I again thank the noble Earl, Lord Lytton, in particular for sharing his expertise in this matter. He has rightly pointed out that this is a difficult, complicated and knotty problem, but the principle must be right: somewhere in government legislation we need the principle to be accepted that these leaseholders and tenants have, in good faith, bought a flat, or are tenants or residents of a flat, and that these problems have arisen through no fault of their own. They should not, as my noble friend Lord Stunell said, be held to ransom for these problems when it is not their issue. They have every right to expect, as my noble friend said, to have bought a home that is safe, when they have all the guarantees and insurances in place.
I thank the noble Lord, Lord Kennedy, who spoke about flats that are worthless and residents who are being penalised through no fault of their own. I thank the Minister for his reply, and I know that this is difficult. What I want him to do is to accept that the principle we are putting forward is the fair and just one. It is no good, to my mind, saying that nobody is going to expect house owners to have to pay anything more than is affordable, whatever that means. Worse still came from the lips of the Minister when he said that what is happening is that, when they take off the cladding, they are revealing and exposing further terrible defects. Frankly, that makes matters worse and the principle of what the amendment proposes more just.

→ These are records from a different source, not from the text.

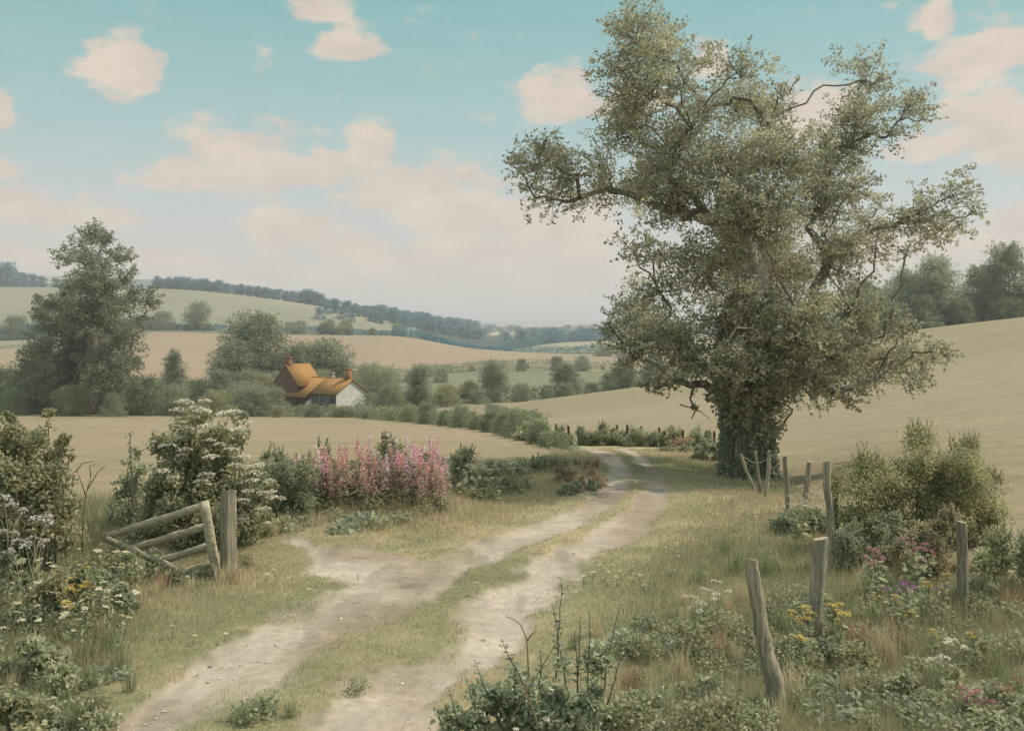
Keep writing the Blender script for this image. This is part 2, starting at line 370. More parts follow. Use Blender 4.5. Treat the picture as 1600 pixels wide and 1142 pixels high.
# ------------------------------------------------------------------ trees
G_OAK = (L(118, 120, 100)*.98, L(161, 157, 128)*1.04)       # dark and light leaf colours (albedo)
G_DARK = (L(104, 112, 90)*.92, L(142, 146, 112)*.98)
G_ELM = (L(106, 112, 92)*.95, L(144, 145, 115)*.98)
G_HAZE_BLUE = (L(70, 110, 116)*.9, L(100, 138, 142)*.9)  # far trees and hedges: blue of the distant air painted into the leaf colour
G_GREY = (L(116, 124, 100)*.95, L(152, 155, 124)*1.0)
G_OLIVE = (L(120, 120, 90)*.95, L(158, 154, 118)*1.0)
BARK = L(128, 121, 108)*.9
def limbs(acc, blobs, trunk, r0, rng, col, wig=.12, rmin=.012, sides=7, sag=.0):
    """limbs from a trunk path to every blob centre; thickness grows with what a limb carries"""
    P = [np.array(p, float) for p in trunk]; par = [-1]+list(range(len(P)-1)); nt = len(P)
    order = sorted(range(len(blobs)), key=lambda i: min(np.linalg.norm(blobs[i][0]-p) for p in P))
    for i in order:
        c = blobs[i][0]; best, bj = 1e9, 0
        for j in range(max(0, nt-3) if nt > 3 else 0, len(P)):
            v = c-P[j]; d = np.linalg.norm(v)
            pen = 1.0+(.9 if v[2] < -.15*d else .4 if v[2] < .25*d else 0)
            if d*pen < best: best, bj = d*pen, j
        P.append(c); par.append(bj)
    load = np.ones(len(P))
    for k in range(len(P)-1, 0, -1):
        if par[k] >= 0: load[par[k]] += load[k]
    load = np.maximum(load, 1); rad = r0*(load/load[0])**.72
    for k in range(nt): rad[k] = max(rad[k], r0*(1-.45*k/max(nt-1, 1)))
    kids = {}
    for k in range(nt, len(P)):
        a = P[par[k]]; b = P[k]; d = b-a; l = np.linalg.norm(d); n = max(4, int(l/(.35*max(r0, .1)))); n = min(n, 9)
        t = np.linspace(0, 1, n)[:, None]
        off = np.cumsum(rng.normal(size=(n, 3)), 0); off -= t*off[-1]; off *= wig*l/n**.5*.8
        Q = a+d*t+off*(np.sin(t*math.pi)**.5); Q[:, 2] += (np.sin(t[:, 0]*math.pi))*l*.10
        ra = min(rad[par[k]]*.8, rad[k]*1.5) if par[k] >= nt else min(rad[k]*1.4, r0*.55)
        acc.tube(Q, np.linspace(ra, max(rad[k]*.8, rmin), n), sides if rad[k] > .05*r0+.01 else 5, col, False)
    return P
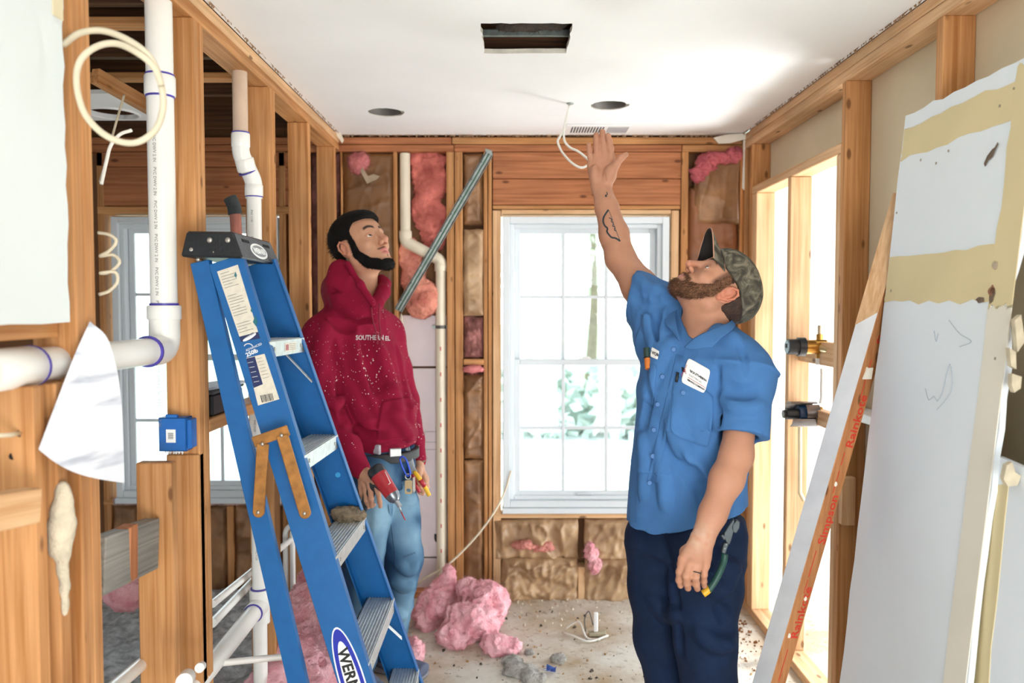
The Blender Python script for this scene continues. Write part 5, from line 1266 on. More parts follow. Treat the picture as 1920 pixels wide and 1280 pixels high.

I fully understand the Government’s intention to try and find a fair way to pay for this. My view, and the view of my colleagues, is that the costs should not fall on those who in good faith have bought their home and, through no fault of their own, are in this terrible and difficult situation. Good intentions are okay but the path to hell, as they say, is paved with good intentions. In this regard, good intentions are not sufficient. We need the principle to be accepted that none of the costs of the remediation of poor building works or poor standards and fire hazards should fall on leaseholders or tenants. Given that I have not had a sufficient reassurance from the Minister, I wish to test the opinion of the House.